TO DO: Transcribe the listing below from its opening line up to and including the line that contains "mb.obj('floor_board', WOOD_H, lg, smooth=False)"; reproduce nothing else.

───── MATERIAL FOR THE TASK

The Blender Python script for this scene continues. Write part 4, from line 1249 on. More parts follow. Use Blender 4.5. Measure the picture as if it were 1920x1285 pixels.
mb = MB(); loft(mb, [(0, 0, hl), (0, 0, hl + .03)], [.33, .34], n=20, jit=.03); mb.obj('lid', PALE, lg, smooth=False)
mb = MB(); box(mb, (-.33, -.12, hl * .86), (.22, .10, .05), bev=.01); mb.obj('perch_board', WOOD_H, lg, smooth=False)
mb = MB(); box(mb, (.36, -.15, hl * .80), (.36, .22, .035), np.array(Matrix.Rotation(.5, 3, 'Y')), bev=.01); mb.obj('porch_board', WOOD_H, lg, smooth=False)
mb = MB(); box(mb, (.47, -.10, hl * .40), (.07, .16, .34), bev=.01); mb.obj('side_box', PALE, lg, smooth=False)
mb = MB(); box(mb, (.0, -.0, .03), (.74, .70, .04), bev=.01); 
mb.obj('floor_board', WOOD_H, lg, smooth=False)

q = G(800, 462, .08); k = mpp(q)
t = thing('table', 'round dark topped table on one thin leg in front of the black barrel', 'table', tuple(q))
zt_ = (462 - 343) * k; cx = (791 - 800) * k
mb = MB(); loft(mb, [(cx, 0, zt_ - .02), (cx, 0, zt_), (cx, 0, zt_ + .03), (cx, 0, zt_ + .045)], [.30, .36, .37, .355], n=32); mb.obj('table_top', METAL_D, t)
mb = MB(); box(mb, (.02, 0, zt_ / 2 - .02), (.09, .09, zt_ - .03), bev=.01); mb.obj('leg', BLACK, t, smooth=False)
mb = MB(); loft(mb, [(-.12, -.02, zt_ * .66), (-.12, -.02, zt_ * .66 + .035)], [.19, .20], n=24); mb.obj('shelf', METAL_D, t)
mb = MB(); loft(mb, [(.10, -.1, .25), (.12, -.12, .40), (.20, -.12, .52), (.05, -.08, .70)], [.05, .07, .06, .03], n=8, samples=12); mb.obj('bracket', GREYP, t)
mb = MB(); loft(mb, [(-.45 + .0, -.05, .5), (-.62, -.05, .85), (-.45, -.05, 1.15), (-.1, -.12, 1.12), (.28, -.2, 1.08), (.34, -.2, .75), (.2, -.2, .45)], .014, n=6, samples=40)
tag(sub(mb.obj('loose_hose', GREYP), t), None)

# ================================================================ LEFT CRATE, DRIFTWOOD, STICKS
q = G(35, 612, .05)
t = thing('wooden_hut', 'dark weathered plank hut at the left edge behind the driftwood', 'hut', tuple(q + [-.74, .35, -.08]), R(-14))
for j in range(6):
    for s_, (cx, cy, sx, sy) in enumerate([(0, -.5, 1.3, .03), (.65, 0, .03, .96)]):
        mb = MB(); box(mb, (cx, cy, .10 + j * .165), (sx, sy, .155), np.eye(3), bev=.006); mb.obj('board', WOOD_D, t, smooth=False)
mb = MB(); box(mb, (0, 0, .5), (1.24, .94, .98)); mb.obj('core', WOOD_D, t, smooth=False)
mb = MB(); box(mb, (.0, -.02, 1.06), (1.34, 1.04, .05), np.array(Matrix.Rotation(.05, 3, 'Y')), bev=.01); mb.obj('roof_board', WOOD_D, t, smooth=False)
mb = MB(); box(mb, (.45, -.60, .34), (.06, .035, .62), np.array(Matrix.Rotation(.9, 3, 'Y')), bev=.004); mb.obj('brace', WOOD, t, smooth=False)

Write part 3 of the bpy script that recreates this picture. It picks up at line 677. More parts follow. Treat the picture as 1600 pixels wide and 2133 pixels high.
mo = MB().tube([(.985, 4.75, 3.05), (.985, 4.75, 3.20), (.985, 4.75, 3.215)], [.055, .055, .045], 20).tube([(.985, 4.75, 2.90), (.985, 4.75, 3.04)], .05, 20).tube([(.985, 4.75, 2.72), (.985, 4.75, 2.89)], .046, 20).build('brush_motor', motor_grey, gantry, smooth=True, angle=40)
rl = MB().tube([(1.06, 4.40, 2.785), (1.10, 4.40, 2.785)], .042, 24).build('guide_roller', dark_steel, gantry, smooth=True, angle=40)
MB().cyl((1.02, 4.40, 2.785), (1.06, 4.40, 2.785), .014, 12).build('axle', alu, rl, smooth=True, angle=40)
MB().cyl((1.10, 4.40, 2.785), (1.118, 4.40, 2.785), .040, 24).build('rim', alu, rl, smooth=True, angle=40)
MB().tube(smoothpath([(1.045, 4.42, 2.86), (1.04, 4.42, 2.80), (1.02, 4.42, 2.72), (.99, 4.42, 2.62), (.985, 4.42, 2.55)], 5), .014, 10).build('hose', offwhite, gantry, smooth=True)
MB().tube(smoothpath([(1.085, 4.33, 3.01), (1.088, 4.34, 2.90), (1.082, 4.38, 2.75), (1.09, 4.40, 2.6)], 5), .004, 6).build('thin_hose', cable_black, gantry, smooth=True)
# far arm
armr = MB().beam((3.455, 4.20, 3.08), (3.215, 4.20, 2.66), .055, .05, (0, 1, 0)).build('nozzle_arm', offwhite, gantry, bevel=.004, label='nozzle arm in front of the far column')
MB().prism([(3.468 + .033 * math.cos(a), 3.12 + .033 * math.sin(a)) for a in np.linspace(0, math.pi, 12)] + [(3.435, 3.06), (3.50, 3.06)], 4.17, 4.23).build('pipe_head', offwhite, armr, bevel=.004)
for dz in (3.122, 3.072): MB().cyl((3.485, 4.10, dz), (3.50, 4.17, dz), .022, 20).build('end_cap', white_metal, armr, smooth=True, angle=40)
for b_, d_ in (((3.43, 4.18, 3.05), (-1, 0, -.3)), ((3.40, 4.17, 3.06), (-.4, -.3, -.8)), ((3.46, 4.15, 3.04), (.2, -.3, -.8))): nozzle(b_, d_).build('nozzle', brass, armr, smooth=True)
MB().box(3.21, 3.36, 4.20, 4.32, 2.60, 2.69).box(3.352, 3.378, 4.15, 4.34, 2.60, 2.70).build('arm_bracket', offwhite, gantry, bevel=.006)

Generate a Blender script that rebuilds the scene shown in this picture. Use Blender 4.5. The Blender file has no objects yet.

──────────

TASK OUTPUT:
The Blender Python script for this scene continues. Write part 4, from line 1249 on. More parts follow. Use Blender 4.5. Measure the picture as if it were 1920x1285 pixels.
mb = MB(); loft(mb, [(0, 0, hl), (0, 0, hl + .03)], [.33, .34], n=20, jit=.03); mb.obj('lid', PALE, lg, smooth=False)
mb = MB(); box(mb, (-.33, -.12, hl * .86), (.22, .10, .05), bev=.01); mb.obj('perch_board', WOOD_H, lg, smooth=False)
mb = MB(); box(mb, (.36, -.15, hl * .80), (.36, .22, .035), np.array(Matrix.Rotation(.5, 3, 'Y')), bev=.01); mb.obj('porch_board', WOOD_H, lg, smooth=False)
mb = MB(); box(mb, (.47, -.10, hl * .40), (.07, .16, .34), bev=.01); mb.obj('side_box', PALE, lg, smooth=False)
mb = MB(); box(mb, (.0, -.0, .03), (.74, .70, .04), bev=.01); 
mb.obj('floor_board', WOOD_H, lg, smooth=False)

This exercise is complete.